Records during the first wave of immigration, in the 1820s, were limited to the manifests of arriving ships or the private family records kept by immigrants when they arrived. In the 1850 census, the United States recorded the place of birth for all residents counted for the first time. By 1850, the total population was about 23 million (including former Mexican citizens in the lands ceded to the United States following the Mexican War). 1.7 million of the population were immigrants arriving that year, and 2.2 million were foreign born. The leading nationalities coming to the United States were Germans, Irish, and British, in that order, up to the time of the Civil War.

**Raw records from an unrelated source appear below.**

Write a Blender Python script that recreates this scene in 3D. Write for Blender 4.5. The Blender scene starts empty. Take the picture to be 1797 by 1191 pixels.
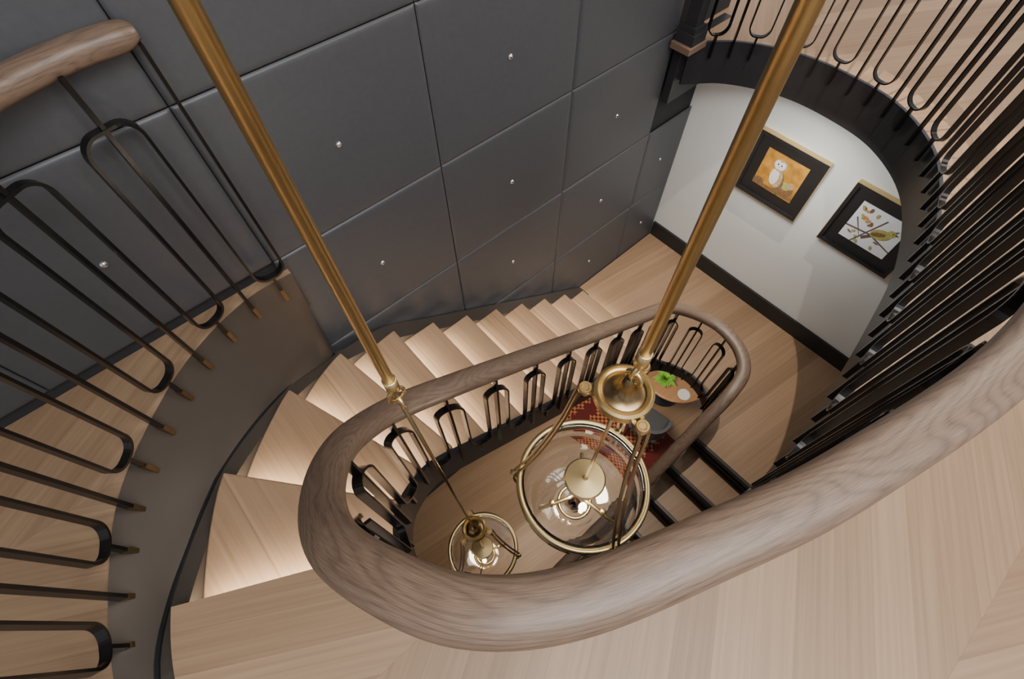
import bpy, bmesh, math, random
from mathutils import Vector, Matrix
random.seed(4)
H=1.97   # camera height above upper floor (upper floor is z=0)
scene=bpy.context.scene
col=scene.collection

# ------------------------------------------------------------------ camera
d1=Vector((10,504,857)).normalized()
xx=Vector((1950,-1495,857)); xx=(xx-d1*xx.dot(d1)).normalized()
zz=-d1
yy=zz.cross(xx)
right=Vector((xx[0],yy[0],zz[0])); down=Vector((xx[1],yy[1],zz[1])); fwd=Vector((xx[2],yy[2],zz[2]))
cam=bpy.data.cameras.new("camera"); camo=bpy.data.objects.new("camera",cam); col.objects.link(camo)
up=-down; back=-fwd
camo.matrix_world=Matrix(((right[0],up[0],back[0],0),(right[1],up[1],back[1],0),(right[2],up[2],back[2],H),(0,0,0,1)))
cam.lens=857/1797*36; cam.sensor_width=36; cam.clip_start=0.02; cam.clip_end=60
scene.camera=camo

# ------------------------------------------------------------------ materials
def newmat(name):
    m=bpy.data.materials.new(name); m.use_nodes=True
    nt=m.node_tree; b=nt.nodes['Principled BSDF']; return m,nt,b
def N(nt,t,**k):
    n=nt.nodes.new(t)
    for a,v in k.items(): setattr(n,a,v)
    return n
def M(nt,op,a,b=None,c=None):
    n=nt.nodes.new('ShaderNodeMath'); n.operation=op
    for i,v in enumerate((a,b,c)):
        if v is None: continue
        if isinstance(v,(int,float)): n.inputs[i].default_value=v
        else: nt.links.new(v,n.inputs[i])
    return n.outputs[0]
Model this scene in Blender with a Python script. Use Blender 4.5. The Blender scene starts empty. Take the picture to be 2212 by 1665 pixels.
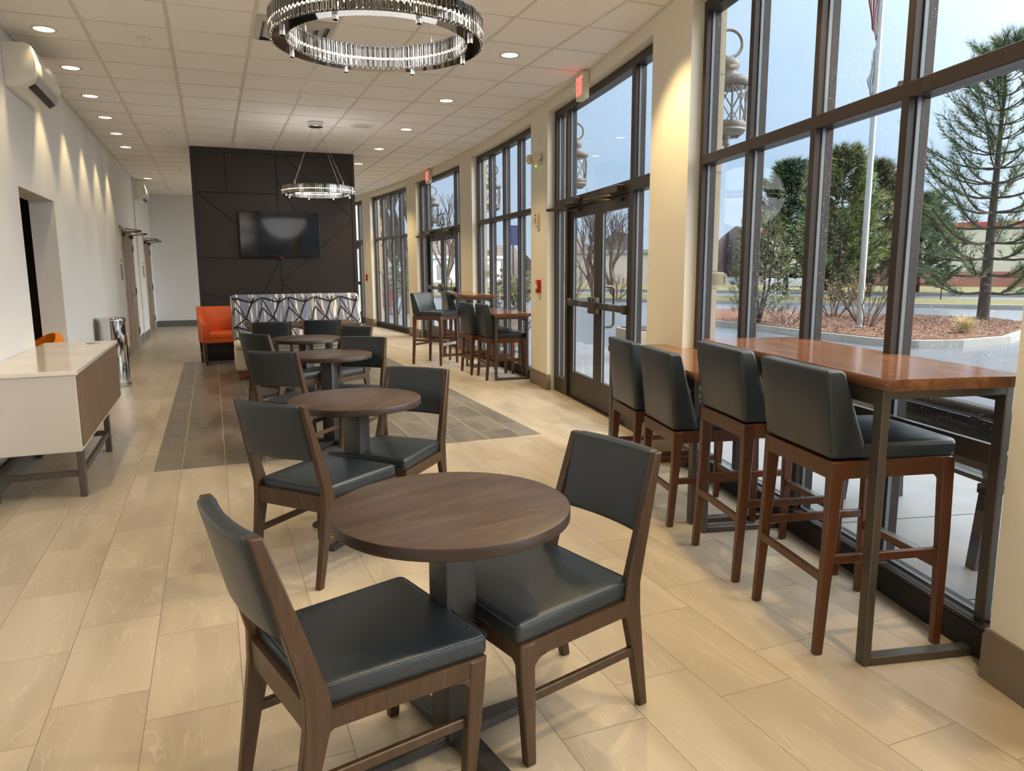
import bpy, bmesh, math, random
from mathutils import Vector, Matrix
random.seed(7)
C = bpy.context.scene.collection
PI = math.pi
def R(d): return math.radians(d)

# ------------------------------------------------------------------ mesh builder
class MB:
    def __init__(s): s.v = []; s.f = []; s.m = []
    def add(s, vs, fs, mi=0):
        o = len(s.v); s.v += [tuple(p) for p in vs]
        for f in fs: s.f.append(tuple(o+i for i in f)); s.m.append(mi)
        return s
    def box(s, x0, x1, y0, y1, z0, z1, mi=0):
        x0, x1 = min(x0, x1), max(x0, x1); y0, y1 = min(y0, y1), max(y0, y1); z0, z1 = min(z0, z1), max(z0, z1)
        return s.add([(x0,y0,z0),(x1,y0,z0),(x1,y1,z0),(x0,y1,z0),(x0,y0,z1),(x1,y0,z1),(x1,y1,z1),(x0,y1,z1)],
                     [(0,3,2,1),(4,5,6,7),(0,1,5,4),(1,2,6,5),(2,3,7,6),(3,0,4,7)], mi)
    def hexa(s, b, t, mi=0):
        # four bottom points (counter-clockwise from above) and four top points
        return s.add(list(b)+list(t), [(0,3,2,1),(4,5,6,7),(0,1,5,4),(1,2,6,5),(2,3,7,6),(3,0,4,7)], mi)
    def beam(s, p0, p1, w0, h0, w1=None, h1=None, side=(1,0,0), mi=0):
        # rectangular bar from p0 to p1; w along 'side', h along the third axis
        w1 = w0 if w1 is None else w1; h1 = h0 if h1 is None else h1
        p0 = Vector(p0); p1 = Vector(p1); d = (p1-p0).normalized(); a = Vector(side)
        a = (a - d*a.dot(d)).normalized(); b = d.cross(a)
        q = lambda p, w, h: [p - a*w/2 - b*h/2, p + a*w/2 - b*h/2, p + a*w/2 + b*h/2, p - a*w/2 + b*h/2]
        return s.hexa(q(p0, w0, h0), q(p1, w1, h1), mi)
    def tube(s, pts, r, n=8, closed=False, mi=0):
        pts = [Vector(p) for p in pts]; k = len(pts)
        rs = r if isinstance(r, (list, tuple)) else [r]*k
        rings = []; prev = None
        for i, p in enumerate(pts):
            if closed: d = pts[(i+1) % k] - pts[i-1]
            else: d = pts[min(i+1, k-1)] - pts[max(i-1, 0)]
            d = d.normalized() if d.length > 1e-9 else Vector((0,0,1))
            if prev is None:
                a = d.orthogonal().normalized()
            else:
                a = prev - d*prev.dot(d); a = a.normalized() if a.length > 1e-6 else d.orthogonal().normalized()
            prev = a; b = d.cross(a)
            rings.append([p + (a*math.cos(2*PI*j/n) + b*math.sin(2*PI*j/n))*rs[i] for j in range(n)])
        o = [v for ring in rings for v in ring]; fs = []
        for i in range(k if closed else k-1):
            i2 = (i+1) % k
            for j in range(n): fs.append((i*n+j, i*n+(j+1) % n, i2*n+(j+1) % n, i2*n+j))
        if not closed:
            fs.append(tuple(reversed(range(n)))); fs.append(tuple((k-1)*n+j for j in range(n)))
        return s.add(o, fs, mi)
    def lathe(s, prof, n=24, c=(0,0,0), mi=0, closed=False):
        # profile of (radius, z) revolved about the vertical axis through c
        vs = []; fs = []; k = len(prof)
        for r, z in prof:
            for j in range(n):
                a = 2*PI*j/n; vs.append((c[0]+r*math.cos(a), c[1]+r*math.sin(a), c[2]+z))
        for i in range(k if closed else k-1):
            i2 = (i+1) % k
            for j in range(n): fs.append((i*n+j, i*n+(j+1) % n, i2*n+(j+1) % n, i2*n+j))
        if not closed:
            if prof[0][0] > 1e-6: fs.append(tuple(reversed(range(n))))
            if prof[-1][0] > 1e-6: fs.append(tuple((k-1)*n+j for j in range(n)))
        return s.add(vs, fs, mi)
    def prism(s, poly, z0, z1, mi=0):
        n = len(poly)
        return s.add([(x,y,z0) for x,y in poly]+[(x,y,z1) for x,y in poly],
                     [tuple(reversed(range(n))), tuple(range(n, 2*n))]+[(i,(i+1) % n,n+(i+1) % n,n+i) for i in range(n)], mi)
    def extr(s, poly, f0, f1, mi=0):
        # polygon of 2-D points placed by two functions (a, b) -> 3-D point, one per face
        n = len(poly)
        return s.add([f0(*p) for p in poly]+[f1(*p) for p in poly],
                     [tuple(reversed(range(n))), tuple(range(n, 2*n))]+[(i,(i+1) % n,n+(i+1) % n,n+i) for i in range(n)], mi)
    def pad(s, hx, hy, hz, r, crown=0.0, warp=None, n=8, mi=0):
        # rounded cushion centred on the origin, half sizes hx hy hz, corner radius r, crowned top
        def axis(h):
            inn = h - r; k = 3
            edge = [inn + r*math.sin(PI/2*j/k) for j in range(1, k+1)]
            mid = [-inn + 2*inn*j/n for j in range(n+1)]
            return [-e for e in reversed(edge)] + mid + edge
        ax, ay, az = axis(hx), axis(hy), [-hz, -hz+r*.4, -(hz-r), hz-r, hz-r*.4, hz]
        seen = {}; vs = []
        def vert(p):
            key = tuple(round(c, 6) for c in p)
            if key in seen: return seen[key]
            h = (hx, hy, hz); inner = [max(-(h[i]-r), min(h[i]-r, p[i])) for i in range(3)]
            d = Vector([p[i]-inner[i] for i in range(3)]); L = d.length
            q = Vector(inner) + (d/L*r if L > 1e-9 else d)
            if crown and q.z > 0:
                q.z += crown*max(0, 1-(q.x/hx)**2)*max(0, 1-(q.y/hy)**2)*(q.z/hz)
            if warp: q = Vector(warp(*q))
            vs.append(tuple(q)); seen[key] = len(vs)-1
            return seen[key]
        fs = []
        def grid(A, B, place, flip):
            for i in range(len(A)-1):
                for j in range(len(B)-1):
                    f = [vert(place(A[i],B[j])), vert(place(A[i+1],B[j])), vert(place(A[i+1],B[j+1])), vert(place(A[i],B[j+1]))]
                    fs.append(tuple(reversed(f)) if flip else tuple(f))
        for sg in (-1, 1):
            grid(ax, ay, lambda a, b: (a, b, sg*hz), sg < 0)
            grid(ay, az, lambda a, b: (sg*hx, a, b), sg < 0)
            grid(ax, az, lambda a, b: (a, sg*hy, b), sg > 0)
        return s.add(vs, fs, mi)
    def xf(s, M, start=0):
        for i in range(start, len(s.v)): s.v[i] = tuple(M @ Vector(s.v[i]))
        return s
    def fn(s, f, start=0):
        for i in range(start, len(s.v)): s.v[i] = tuple(f(*s.v[i]))
        return s
    def build(s, name, mats, parent=None, bevel=0.0, smooth=35, seg=2, loc=None):
        me = bpy.data.meshes.new(name); me.from_pydata(s.v, [], s.f)
        mats = mats if isinstance(mats, (list, tuple)) else [mats]
        for m in mats: me.materials.append(m)
        me.polygons.foreach_set('material_index', s.m)
        bm = bmesh.new(); bm.from_mesh(me)
        bmesh.ops.recalc_face_normals(bm, faces=bm.faces)
        if bevel:
            es = [e for e in bm.edges if len(e.link_faces) == 2 and e.calc_face_angle(0) > R(30)]
            bmesh.ops.bevel(bm, geom=es, offset=bevel, offset_type='OFFSET', segments=seg, profile=.5, affect='EDGES', clamp_overlap=True)
        bm.to_mesh(me); bm.free()
        if smooth:
            me.polygons.foreach_set('use_smooth', [True]*len(me.polygons))
            me.set_sharp_from_angle(angle=R(smooth))
        me.update()
        o = bpy.data.objects.new(name, me); C.objects.link(o)
        if parent: o.parent = parent
        if loc: o.location = loc
        return o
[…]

Up to the American Civil War immigration remained unrestricted, and various events, such as the Gold Rush in California, drew small numbers of Hispanics from South America and Mexico, and even some Chinese and other Asians, but the majority of immigrants continued to come from Europe. Germans tended to enter the American Midwest, the Irish headed to the East Coast cities and in smaller numbers to the growing meatpacking centers along the Great Lakes and the interior rivers. During the American Civil War both the Irish and Germans joined the Union Army in large numbers, as volunteers, substitutes, and draftees.
A large number of French Canadians, fed up with British rule in Canada, came across the Northern border and settled in the United States, in New England and in Wisconsin and Minnesota, finding work dairy farming or in the booming lumber industry. Many worked in the iron and coal mines of the northern states. The French-Canadian lumberjack became an icon of American folklore. European immigrants continued to pour into the United States unchecked through 1860, and the vast western lands and growing Northern cities seemed to absorb them easily. A closer look revealed teeming slums in the coastal cities, and a growing problem for American society, which became a focus following the Civil War.